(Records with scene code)
========
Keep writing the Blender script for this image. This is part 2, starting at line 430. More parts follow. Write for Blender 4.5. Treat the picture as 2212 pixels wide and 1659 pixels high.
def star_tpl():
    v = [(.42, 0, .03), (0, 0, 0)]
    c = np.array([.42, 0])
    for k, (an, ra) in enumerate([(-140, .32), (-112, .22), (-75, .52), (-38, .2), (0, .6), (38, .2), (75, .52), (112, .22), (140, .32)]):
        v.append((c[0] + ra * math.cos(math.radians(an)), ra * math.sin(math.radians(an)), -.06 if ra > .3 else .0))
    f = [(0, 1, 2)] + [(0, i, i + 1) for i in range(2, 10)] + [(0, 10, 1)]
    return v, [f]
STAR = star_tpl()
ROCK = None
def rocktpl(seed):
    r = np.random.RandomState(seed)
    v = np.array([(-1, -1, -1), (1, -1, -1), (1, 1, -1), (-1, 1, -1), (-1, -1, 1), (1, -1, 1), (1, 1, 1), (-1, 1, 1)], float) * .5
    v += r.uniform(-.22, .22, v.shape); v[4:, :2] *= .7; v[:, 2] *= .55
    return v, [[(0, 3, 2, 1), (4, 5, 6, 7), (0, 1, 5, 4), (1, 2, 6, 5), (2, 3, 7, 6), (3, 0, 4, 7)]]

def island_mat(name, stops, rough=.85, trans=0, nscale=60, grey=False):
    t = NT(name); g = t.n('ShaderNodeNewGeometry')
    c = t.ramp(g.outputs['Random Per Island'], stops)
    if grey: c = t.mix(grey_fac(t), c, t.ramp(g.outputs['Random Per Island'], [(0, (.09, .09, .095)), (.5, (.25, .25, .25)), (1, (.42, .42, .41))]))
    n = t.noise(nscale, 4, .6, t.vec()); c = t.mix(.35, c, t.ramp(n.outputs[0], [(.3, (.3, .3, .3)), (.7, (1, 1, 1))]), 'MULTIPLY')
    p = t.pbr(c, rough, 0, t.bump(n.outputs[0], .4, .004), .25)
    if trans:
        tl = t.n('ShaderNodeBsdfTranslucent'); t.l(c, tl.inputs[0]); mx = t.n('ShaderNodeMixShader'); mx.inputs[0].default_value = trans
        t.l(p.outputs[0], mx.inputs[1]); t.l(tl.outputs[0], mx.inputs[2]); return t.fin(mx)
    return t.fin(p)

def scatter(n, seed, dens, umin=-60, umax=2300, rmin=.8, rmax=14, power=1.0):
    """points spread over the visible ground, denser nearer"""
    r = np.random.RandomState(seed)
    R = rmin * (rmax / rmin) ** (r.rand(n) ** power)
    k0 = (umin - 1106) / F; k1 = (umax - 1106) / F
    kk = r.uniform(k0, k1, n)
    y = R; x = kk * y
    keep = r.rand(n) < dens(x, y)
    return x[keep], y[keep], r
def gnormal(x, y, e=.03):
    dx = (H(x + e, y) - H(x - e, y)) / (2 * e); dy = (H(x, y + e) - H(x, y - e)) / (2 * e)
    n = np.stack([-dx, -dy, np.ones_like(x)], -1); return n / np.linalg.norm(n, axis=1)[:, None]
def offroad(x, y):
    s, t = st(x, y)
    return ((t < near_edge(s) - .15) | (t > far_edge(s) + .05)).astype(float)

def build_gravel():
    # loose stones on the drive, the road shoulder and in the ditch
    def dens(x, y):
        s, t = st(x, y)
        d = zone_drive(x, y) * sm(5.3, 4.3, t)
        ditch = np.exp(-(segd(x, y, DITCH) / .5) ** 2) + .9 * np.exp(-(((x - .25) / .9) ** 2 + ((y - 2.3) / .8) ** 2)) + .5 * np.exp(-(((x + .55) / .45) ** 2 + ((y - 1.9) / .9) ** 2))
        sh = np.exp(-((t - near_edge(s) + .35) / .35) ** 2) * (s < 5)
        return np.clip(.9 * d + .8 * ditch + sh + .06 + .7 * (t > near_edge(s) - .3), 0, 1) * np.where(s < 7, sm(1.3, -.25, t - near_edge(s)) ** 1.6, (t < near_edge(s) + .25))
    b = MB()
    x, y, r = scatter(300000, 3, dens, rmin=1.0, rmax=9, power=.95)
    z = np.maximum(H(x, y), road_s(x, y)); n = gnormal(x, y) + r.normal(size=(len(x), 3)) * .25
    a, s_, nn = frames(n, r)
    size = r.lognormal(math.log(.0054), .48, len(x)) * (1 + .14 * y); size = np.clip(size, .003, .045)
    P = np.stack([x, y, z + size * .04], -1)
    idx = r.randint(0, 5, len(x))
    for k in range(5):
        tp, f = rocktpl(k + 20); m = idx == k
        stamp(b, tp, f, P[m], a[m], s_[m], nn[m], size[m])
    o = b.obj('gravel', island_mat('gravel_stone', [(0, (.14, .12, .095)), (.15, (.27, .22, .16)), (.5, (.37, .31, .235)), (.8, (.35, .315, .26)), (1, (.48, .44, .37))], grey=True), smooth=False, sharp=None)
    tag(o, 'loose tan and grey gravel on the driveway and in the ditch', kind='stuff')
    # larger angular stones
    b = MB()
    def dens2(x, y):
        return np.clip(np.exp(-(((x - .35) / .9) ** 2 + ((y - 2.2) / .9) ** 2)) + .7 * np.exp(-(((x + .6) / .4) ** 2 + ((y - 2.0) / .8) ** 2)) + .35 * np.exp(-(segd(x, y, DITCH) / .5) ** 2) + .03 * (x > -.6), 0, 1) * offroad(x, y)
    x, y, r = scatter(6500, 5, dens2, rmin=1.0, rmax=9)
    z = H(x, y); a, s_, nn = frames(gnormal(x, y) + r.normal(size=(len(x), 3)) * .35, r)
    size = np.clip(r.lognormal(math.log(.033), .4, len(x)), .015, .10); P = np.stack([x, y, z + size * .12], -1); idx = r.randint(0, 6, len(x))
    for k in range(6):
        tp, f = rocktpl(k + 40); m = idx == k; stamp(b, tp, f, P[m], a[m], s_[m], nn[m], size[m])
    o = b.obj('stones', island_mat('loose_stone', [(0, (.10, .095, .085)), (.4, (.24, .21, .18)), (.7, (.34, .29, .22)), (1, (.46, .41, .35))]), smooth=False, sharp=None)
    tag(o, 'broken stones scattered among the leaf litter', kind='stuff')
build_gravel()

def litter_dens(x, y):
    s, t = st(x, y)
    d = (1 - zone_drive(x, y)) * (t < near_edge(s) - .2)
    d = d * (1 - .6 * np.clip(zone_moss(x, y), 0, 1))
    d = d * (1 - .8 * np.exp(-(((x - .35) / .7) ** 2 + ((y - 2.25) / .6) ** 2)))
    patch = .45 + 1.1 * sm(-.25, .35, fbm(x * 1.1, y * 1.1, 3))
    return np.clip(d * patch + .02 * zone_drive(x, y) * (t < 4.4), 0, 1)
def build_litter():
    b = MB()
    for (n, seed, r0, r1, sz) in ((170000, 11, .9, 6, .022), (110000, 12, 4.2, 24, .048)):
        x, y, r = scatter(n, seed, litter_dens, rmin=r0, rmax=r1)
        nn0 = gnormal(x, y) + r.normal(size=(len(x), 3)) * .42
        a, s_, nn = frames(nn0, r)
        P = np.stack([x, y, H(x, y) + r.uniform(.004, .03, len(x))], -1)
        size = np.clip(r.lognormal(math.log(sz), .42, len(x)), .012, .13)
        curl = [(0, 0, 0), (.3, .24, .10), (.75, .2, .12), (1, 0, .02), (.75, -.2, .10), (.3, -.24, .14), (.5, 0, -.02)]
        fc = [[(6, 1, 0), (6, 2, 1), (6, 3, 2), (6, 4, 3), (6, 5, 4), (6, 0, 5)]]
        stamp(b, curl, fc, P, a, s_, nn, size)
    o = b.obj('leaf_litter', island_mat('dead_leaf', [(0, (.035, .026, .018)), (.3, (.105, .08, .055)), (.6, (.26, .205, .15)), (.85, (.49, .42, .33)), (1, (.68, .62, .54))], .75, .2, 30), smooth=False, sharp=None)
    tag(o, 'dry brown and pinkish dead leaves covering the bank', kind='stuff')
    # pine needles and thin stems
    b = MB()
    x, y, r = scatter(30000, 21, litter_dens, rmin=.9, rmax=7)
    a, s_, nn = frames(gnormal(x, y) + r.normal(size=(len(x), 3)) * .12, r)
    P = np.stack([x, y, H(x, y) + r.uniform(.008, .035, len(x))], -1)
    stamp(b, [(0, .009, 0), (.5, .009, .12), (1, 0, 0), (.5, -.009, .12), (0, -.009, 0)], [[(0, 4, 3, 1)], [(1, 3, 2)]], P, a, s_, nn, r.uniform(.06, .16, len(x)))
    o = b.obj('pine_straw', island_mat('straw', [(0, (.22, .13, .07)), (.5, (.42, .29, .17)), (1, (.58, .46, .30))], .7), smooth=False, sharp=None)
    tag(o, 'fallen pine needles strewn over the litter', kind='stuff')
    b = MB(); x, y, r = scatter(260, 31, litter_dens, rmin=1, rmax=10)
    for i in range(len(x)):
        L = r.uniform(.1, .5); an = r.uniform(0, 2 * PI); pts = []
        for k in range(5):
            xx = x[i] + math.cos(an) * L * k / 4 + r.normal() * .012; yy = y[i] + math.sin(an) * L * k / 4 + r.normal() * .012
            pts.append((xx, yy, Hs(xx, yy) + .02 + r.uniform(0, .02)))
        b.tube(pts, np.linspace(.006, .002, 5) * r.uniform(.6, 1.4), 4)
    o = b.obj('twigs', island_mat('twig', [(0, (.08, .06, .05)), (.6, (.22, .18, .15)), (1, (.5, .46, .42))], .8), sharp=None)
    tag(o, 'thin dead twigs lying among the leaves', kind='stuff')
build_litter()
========
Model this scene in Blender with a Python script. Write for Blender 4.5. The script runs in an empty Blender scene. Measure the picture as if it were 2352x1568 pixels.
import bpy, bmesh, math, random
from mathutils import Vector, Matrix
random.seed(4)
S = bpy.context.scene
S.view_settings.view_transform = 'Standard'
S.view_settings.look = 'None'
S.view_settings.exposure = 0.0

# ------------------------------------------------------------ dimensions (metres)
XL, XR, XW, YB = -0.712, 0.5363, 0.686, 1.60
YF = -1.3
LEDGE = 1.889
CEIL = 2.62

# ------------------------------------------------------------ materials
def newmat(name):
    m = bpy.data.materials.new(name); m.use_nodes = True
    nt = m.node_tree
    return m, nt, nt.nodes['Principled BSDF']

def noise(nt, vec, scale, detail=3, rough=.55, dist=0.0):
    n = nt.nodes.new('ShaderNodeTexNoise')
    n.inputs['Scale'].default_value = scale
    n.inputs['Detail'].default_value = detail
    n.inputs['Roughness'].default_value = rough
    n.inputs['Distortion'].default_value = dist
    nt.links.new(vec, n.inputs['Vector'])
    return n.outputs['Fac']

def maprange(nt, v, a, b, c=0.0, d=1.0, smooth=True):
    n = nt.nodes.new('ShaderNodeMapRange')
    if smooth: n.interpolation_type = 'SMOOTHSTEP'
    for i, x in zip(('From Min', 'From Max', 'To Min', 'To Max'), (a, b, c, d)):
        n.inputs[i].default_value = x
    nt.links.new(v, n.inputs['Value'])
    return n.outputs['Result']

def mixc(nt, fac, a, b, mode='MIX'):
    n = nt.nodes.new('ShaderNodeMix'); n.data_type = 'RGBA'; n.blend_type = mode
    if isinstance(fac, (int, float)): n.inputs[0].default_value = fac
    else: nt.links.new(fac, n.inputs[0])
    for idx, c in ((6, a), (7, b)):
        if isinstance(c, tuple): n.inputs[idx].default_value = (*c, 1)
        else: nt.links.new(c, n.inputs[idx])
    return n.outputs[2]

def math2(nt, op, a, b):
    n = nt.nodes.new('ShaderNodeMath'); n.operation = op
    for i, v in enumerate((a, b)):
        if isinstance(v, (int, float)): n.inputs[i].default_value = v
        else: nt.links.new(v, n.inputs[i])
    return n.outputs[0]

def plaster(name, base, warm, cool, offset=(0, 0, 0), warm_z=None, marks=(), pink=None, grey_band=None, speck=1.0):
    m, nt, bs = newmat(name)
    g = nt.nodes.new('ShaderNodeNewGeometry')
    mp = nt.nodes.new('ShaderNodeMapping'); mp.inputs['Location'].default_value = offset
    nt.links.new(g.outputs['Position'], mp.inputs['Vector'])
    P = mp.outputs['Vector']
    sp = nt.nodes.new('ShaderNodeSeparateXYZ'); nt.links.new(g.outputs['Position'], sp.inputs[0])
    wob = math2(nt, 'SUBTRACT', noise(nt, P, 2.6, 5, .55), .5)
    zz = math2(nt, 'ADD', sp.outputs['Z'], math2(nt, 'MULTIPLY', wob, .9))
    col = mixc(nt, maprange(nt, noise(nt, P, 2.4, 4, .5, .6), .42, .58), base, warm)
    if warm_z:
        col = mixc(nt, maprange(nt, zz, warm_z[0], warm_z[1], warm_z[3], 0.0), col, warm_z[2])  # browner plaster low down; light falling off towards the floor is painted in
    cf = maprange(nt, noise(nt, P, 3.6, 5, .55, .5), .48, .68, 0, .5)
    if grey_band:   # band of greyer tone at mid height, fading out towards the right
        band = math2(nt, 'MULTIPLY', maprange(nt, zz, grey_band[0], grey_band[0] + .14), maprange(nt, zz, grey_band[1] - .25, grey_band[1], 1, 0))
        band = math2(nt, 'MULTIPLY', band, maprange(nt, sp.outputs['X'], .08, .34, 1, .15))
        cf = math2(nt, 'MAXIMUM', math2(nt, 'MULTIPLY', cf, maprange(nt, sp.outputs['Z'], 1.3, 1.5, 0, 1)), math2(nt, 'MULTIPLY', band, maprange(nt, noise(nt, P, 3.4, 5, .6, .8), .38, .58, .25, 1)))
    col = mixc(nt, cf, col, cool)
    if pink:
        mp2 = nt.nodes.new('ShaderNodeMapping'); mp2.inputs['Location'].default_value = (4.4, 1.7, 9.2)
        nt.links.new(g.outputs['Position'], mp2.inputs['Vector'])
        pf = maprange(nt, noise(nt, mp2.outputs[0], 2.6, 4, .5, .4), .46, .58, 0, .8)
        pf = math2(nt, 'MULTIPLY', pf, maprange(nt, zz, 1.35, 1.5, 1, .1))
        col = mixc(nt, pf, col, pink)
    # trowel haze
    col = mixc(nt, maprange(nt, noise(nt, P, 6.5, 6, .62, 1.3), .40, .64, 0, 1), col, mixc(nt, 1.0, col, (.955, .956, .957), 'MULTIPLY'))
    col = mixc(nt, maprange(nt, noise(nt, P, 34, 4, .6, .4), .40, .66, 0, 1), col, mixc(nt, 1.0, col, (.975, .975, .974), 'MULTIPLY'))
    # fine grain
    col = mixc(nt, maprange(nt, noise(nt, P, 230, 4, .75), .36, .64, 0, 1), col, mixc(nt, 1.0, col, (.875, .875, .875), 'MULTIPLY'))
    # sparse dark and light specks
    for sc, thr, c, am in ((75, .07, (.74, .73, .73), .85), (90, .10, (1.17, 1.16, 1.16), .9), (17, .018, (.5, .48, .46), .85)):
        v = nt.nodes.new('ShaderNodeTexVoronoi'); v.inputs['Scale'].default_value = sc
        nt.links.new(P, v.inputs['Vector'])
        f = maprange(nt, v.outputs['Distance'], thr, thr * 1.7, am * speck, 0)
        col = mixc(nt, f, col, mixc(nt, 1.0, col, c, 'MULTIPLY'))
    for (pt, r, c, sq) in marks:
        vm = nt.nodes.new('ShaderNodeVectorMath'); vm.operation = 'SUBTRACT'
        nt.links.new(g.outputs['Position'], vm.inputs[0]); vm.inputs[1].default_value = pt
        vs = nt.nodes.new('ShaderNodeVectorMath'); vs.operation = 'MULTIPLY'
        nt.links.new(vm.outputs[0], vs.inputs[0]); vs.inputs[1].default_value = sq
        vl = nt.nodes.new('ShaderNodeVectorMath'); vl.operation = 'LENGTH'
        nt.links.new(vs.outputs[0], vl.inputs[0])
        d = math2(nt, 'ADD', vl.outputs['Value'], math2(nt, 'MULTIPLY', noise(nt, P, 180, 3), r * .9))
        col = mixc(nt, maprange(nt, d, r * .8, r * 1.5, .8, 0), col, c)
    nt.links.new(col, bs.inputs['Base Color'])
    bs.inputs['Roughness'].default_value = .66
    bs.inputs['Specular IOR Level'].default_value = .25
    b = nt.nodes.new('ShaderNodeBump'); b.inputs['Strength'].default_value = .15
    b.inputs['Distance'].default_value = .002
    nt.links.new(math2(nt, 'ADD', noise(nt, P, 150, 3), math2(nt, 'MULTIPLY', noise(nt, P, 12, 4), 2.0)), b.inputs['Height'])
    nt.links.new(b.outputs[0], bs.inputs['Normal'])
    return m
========
__Task to complete__
Repeat these lines exactly and nothing more: the one containing "Model this scene", the one containing "S.view_settings.exposure = 0.0", and all the lines between.

__Task solution__
Model this scene in Blender with a Python script. Write for Blender 4.5. The script runs in an empty Blender scene. Measure the picture as if it were 2352x1568 pixels.
import bpy, bmesh, math, random
from mathutils import Vector, Matrix
random.seed(4)
S = bpy.context.scene
S.view_settings.view_transform = 'Standard'
S.view_settings.look = 'None'
S.view_settings.exposure = 0.0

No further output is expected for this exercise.